* **Written request**:
The material below should be written out in full and exactly; pictures stay out of the copy.

* **Supplied information**:
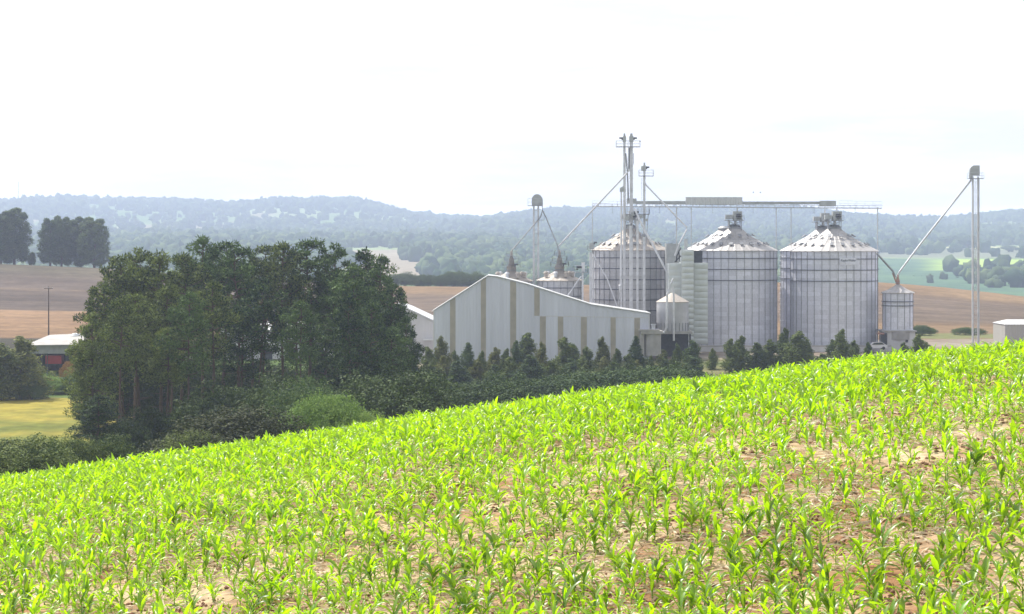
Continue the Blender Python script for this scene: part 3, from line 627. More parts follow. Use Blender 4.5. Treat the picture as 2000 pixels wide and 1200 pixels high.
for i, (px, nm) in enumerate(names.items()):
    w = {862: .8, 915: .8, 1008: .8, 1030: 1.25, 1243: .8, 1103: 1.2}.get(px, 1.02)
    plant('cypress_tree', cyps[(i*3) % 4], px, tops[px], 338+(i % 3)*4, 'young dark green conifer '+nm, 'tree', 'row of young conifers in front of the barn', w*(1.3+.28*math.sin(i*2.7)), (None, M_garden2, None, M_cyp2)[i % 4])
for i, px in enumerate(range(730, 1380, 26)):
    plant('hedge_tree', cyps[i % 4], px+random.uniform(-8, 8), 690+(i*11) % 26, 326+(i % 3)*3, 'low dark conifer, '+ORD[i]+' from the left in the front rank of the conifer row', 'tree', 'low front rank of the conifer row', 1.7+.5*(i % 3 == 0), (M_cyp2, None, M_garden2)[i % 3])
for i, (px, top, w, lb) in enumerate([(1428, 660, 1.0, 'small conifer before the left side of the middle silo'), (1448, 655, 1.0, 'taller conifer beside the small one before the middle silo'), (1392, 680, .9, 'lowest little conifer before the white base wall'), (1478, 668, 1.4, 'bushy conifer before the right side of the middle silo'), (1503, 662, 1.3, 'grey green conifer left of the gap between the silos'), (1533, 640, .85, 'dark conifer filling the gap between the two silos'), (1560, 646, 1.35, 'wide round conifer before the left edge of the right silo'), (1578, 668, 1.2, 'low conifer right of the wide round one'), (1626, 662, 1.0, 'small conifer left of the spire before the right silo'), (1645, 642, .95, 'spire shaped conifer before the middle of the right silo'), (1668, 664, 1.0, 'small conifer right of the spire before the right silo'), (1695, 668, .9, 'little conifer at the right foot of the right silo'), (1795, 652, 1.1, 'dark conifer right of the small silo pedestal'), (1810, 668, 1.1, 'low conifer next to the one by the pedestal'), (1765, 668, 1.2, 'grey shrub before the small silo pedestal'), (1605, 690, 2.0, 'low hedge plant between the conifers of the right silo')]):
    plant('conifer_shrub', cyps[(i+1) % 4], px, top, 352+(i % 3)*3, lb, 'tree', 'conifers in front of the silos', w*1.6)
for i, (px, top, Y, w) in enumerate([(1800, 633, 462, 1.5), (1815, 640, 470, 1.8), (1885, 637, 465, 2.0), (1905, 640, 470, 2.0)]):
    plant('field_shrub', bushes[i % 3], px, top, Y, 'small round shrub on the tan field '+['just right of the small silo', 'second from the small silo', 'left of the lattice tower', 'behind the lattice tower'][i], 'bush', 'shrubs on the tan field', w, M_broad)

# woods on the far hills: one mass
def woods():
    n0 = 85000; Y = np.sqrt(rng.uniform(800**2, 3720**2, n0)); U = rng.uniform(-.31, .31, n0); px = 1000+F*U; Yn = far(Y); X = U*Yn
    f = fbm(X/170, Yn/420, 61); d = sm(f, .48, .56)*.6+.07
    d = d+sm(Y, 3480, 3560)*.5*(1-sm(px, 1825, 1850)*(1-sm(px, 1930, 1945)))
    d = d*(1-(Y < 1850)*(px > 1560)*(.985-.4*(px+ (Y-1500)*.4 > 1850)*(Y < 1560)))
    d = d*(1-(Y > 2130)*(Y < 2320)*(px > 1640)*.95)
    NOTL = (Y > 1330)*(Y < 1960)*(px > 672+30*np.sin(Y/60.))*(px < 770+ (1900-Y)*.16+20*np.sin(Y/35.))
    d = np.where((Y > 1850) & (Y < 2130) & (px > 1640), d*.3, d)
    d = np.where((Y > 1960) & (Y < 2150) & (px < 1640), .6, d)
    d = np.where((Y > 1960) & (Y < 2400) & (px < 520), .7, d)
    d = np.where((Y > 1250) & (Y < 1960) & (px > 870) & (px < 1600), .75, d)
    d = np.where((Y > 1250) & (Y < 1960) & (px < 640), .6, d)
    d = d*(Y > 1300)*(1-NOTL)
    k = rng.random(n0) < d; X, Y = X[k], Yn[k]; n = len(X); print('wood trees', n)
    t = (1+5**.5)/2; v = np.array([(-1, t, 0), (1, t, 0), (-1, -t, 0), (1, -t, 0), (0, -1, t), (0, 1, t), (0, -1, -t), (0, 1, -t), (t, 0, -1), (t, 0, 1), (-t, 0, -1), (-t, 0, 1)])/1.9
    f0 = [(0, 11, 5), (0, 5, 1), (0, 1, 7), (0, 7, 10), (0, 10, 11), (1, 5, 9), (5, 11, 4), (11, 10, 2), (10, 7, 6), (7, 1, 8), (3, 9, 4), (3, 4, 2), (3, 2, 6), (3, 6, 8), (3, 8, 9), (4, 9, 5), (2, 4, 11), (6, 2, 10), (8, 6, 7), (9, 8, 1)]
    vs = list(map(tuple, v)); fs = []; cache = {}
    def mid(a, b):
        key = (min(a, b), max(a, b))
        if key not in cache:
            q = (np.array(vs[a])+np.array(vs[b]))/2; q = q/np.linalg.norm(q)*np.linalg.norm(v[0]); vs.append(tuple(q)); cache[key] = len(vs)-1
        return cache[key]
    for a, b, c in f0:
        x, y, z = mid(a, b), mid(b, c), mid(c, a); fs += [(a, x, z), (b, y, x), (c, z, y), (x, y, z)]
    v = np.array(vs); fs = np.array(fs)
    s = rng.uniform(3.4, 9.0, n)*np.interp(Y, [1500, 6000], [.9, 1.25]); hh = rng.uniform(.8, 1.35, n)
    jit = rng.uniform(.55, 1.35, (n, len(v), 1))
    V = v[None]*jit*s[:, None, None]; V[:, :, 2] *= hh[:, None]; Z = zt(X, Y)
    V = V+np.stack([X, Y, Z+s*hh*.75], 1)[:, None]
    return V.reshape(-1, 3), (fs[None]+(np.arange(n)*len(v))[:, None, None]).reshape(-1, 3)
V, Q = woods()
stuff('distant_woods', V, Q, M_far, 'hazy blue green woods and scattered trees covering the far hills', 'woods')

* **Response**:
Continue the Blender Python script for this scene: part 3, from line 627. More parts follow. Use Blender 4.5. Treat the picture as 2000 pixels wide and 1200 pixels high.
for i, (px, nm) in enumerate(names.items()):
    w = {862: .8, 915: .8, 1008: .8, 1030: 1.25, 1243: .8, 1103: 1.2}.get(px, 1.02)
    plant('cypress_tree', cyps[(i*3) % 4], px, tops[px], 338+(i % 3)*4, 'young dark green conifer '+nm, 'tree', 'row of young conifers in front of the barn', w*(1.3+.28*math.sin(i*2.7)), (None, M_garden2, None, M_cyp2)[i % 4])
for i, px in enumerate(range(730, 1380, 26)):
    plant('hedge_tree', cyps[i % 4], px+random.uniform(-8, 8), 690+(i*11) % 26, 326+(i % 3)*3, 'low dark conifer, '+ORD[i]+' from the left in the front rank of the conifer row', 'tree', 'low front rank of the conifer row', 1.7+.5*(i % 3 == 0), (M_cyp2, None, M_garden2)[i % 3])
for i, (px, top, w, lb) in enumerate([(1428, 660, 1.0, 'small conifer before the left side of the middle silo'), (1448, 655, 1.0, 'taller conifer beside the small one before the middle silo'), (1392, 680, .9, 'lowest little conifer before the white base wall'), (1478, 668, 1.4, 'bushy conifer before the right side of the middle silo'), (1503, 662, 1.3, 'grey green conifer left of the gap between the silos'), (1533, 640, .85, 'dark conifer filling the gap between the two silos'), (1560, 646, 1.35, 'wide round conifer before the left edge of the right silo'), (1578, 668, 1.2, 'low conifer right of the wide round one'), (1626, 662, 1.0, 'small conifer left of the spire before the right silo'), (1645, 642, .95, 'spire shaped conifer before the middle of the right silo'), (1668, 664, 1.0, 'small conifer right of the spire before the right silo'), (1695, 668, .9, 'little conifer at the right foot of the right silo'), (1795, 652, 1.1, 'dark conifer right of the small silo pedestal'), (1810, 668, 1.1, 'low conifer next to the one by the pedestal'), (1765, 668, 1.2, 'grey shrub before the small silo pedestal'), (1605, 690, 2.0, 'low hedge plant between the conifers of the right silo')]):
    plant('conifer_shrub', cyps[(i+1) % 4], px, top, 352+(i % 3)*3, lb, 'tree', 'conifers in front of the silos', w*1.6)
for i, (px, top, Y, w) in enumerate([(1800, 633, 462, 1.5), (1815, 640, 470, 1.8), (1885, 637, 465, 2.0), (1905, 640, 470, 2.0)]):
    plant('field_shrub', bushes[i % 3], px, top, Y, 'small round shrub on the tan field '+['just right of the small silo', 'second from the small silo', 'left of the lattice tower', 'behind the lattice tower'][i], 'bush', 'shrubs on the tan field', w, M_broad)

# woods on the far hills: one mass
def woods():
    n0 = 85000; Y = np.sqrt(rng.uniform(800**2, 3720**2, n0)); U = rng.uniform(-.31, .31, n0); px = 1000+F*U; Yn = far(Y); X = U*Yn
    f = fbm(X/170, Yn/420, 61); d = sm(f, .48, .56)*.6+.07
    d = d+sm(Y, 3480, 3560)*.5*(1-sm(px, 1825, 1850)*(1-sm(px, 1930, 1945)))
    d = d*(1-(Y < 1850)*(px > 1560)*(.985-.4*(px+ (Y-1500)*.4 > 1850)*(Y < 1560)))
    d = d*(1-(Y > 2130)*(Y < 2320)*(px > 1640)*.95)
    NOTL = (Y > 1330)*(Y < 1960)*(px > 672+30*np.sin(Y/60.))*(px < 770+ (1900-Y)*.16+20*np.sin(Y/35.))
    d = np.where((Y > 1850) & (Y < 2130) & (px > 1640), d*.3, d)
    d = np.where((Y > 1960) & (Y < 2150) & (px < 1640), .6, d)
    d = np.where((Y > 1960) & (Y < 2400) & (px < 520), .7, d)
    d = np.where((Y > 1250) & (Y < 1960) & (px > 870) & (px < 1600), .75, d)
    d = np.where((Y > 1250) & (Y < 1960) & (px < 640), .6, d)
    d = d*(Y > 1300)*(1-NOTL)
    k = rng.random(n0) < d; X, Y = X[k], Yn[k]; n = len(X); print('wood trees', n)
    t = (1+5**.5)/2; v = np.array([(-1, t, 0), (1, t, 0), (-1, -t, 0), (1, -t, 0), (0, -1, t), (0, 1, t), (0, -1, -t), (0, 1, -t), (t, 0, -1), (t, 0, 1), (-t, 0, -1), (-t, 0, 1)])/1.9
    f0 = [(0, 11, 5), (0, 5, 1), (0, 1, 7), (0, 7, 10), (0, 10, 11), (1, 5, 9), (5, 11, 4), (11, 10, 2), (10, 7, 6), (7, 1, 8), (3, 9, 4), (3, 4, 2), (3, 2, 6), (3, 6, 8), (3, 8, 9), (4, 9, 5), (2, 4, 11), (6, 2, 10), (8, 6, 7), (9, 8, 1)]
    vs = list(map(tuple, v)); fs = []; cache = {}
    def mid(a, b):
        key = (min(a, b), max(a, b))
        if key not in cache:
            q = (np.array(vs[a])+np.array(vs[b]))/2; q = q/np.linalg.norm(q)*np.linalg.norm(v[0]); vs.append(tuple(q)); cache[key] = len(vs)-1
        return cache[key]
    for a, b, c in f0:
        x, y, z = mid(a, b), mid(b, c), mid(c, a); fs += [(a, x, z), (b, y, x), (c, z, y), (x, y, z)]
    v = np.array(vs); fs = np.array(fs)
    s = rng.uniform(3.4, 9.0, n)*np.interp(Y, [1500, 6000], [.9, 1.25]); hh = rng.uniform(.8, 1.35, n)
    jit = rng.uniform(.55, 1.35, (n, len(v), 1))
    V = v[None]*jit*s[:, None, None]; V[:, :, 2] *= hh[:, None]; Z = zt(X, Y)
    V = V+np.stack([X, Y, Z+s*hh*.75], 1)[:, None]
    return V.reshape(-1, 3), (fs[None]+(np.arange(n)*len(v))[:, None, None]).reshape(-1, 3)
V, Q = woods()
stuff('distant_woods', V, Q, M_far, 'hazy blue green woods and scattered trees covering the far hills', 'woods')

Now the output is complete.